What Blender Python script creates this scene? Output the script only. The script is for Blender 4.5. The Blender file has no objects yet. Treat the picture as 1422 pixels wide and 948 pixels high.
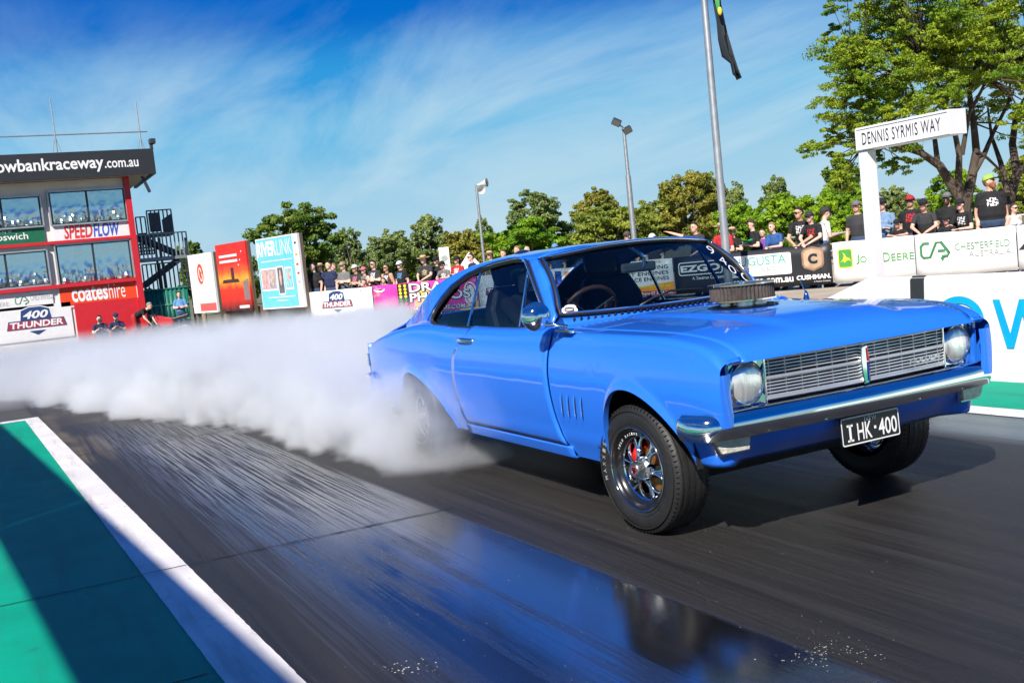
import bpy, bmesh, math, random
import numpy as np
from mathutils import Vector, Matrix, Euler
random.seed(7); RNG = np.random.default_rng(7)
S = bpy.context.scene
COL = S.collection
PI = math.pi
# ------------------------------------------------------------------ camera
W0, H0 = 1422.0, 948.0
FPX = 1453.16
CAM = np.array([4.34151, -3.66180, 1.43843])
_y, _p, _r = math.radians(153.1014), math.radians(4.59736), math.radians(-5.95675)
FW = np.array([math.cos(_y)*math.cos(_p), math.sin(_y)*math.cos(_p), -math.sin(_p)])
_rt = np.cross(FW, [0, 0, 1]); _rt /= np.linalg.norm(_rt); _up = np.cross(_rt, FW)
RT = math.cos(_r)*_rt + math.sin(_r)*_up
UP = -math.sin(_r)*_rt + math.cos(_r)*_up
cd = bpy.data.cameras.new('camera'); cam = bpy.data.objects.new('camera', cd); COL.objects.link(cam)
cd.sensor_width = 36.0; cd.lens = FPX/W0*36.0; cd.clip_start = 0.05; cd.clip_end = 4000
cam.matrix_world = Matrix(((RT[0], UP[0], -FW[0], CAM[0]), (RT[1], UP[1], -FW[1], CAM[1]), (RT[2], UP[2], -FW[2], CAM[2]), (0, 0, 0, 1)))
S.camera = cam
# ------------------------------------------------------------------ world
SUN = Vector((0.77, -0.93, 1.0)).normalized()
wd = bpy.data.worlds.new('World'); S.world = wd; wd.use_nodes = True
nt = wd.node_tree; nt.nodes.clear()
def nn(t, ty, **kw):
    n = t.nodes.new(ty)
    for k, v in kw.items():
        if hasattr(n, k) and not k.startswith('i_'): setattr(n, k, v)
    return n
sky = nn(nt, 'ShaderNodeTexSky', sky_type='NISHITA', sun_disc=False)
sky.sun_elevation = math.asin(SUN.z); sky.sun_rotation = math.atan2(SUN.x, SUN.y)
sky.air_density = 1.0; sky.dust_density = 0.15; sky.ozone_density = 4.0; sky.altitude = 50
hs = nn(nt, 'ShaderNodeHueSaturation'); hs.inputs['Saturation'].default_value = 1.9; hs.inputs['Hue'].default_value = 0.5
nt.links.new(sky.outputs[0], hs.inputs['Color'])
tc = nn(nt, 'ShaderNodeTexCoord'); sp = nn(nt, 'ShaderNodeSeparateXYZ'); nt.links.new(tc.outputs['Generated'], sp.inputs[0])
def wm(op, a, b=None, clamp=False):
    n = nn(nt, 'ShaderNodeMath', operation=op); n.use_clamp = clamp
    for i, v in enumerate((a, b)):
        if v is None: continue
        if isinstance(v, (int, float)): n.inputs[i].default_value = v
        else: nt.links.new(v, n.inputs[i])
    return n.outputs[0]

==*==

**EXERCISE PROMPT**
Pick out each line containing "scene" and report it.

**SOLUTION FOR THIS EXERCISE**
What Blender Python script creates this scene? Output the script only. The script is for Blender 4.5. The Blender file has no objects yet. Treat the picture as 1422 pixels wide and 948 pixels high.
S = bpy.context.scene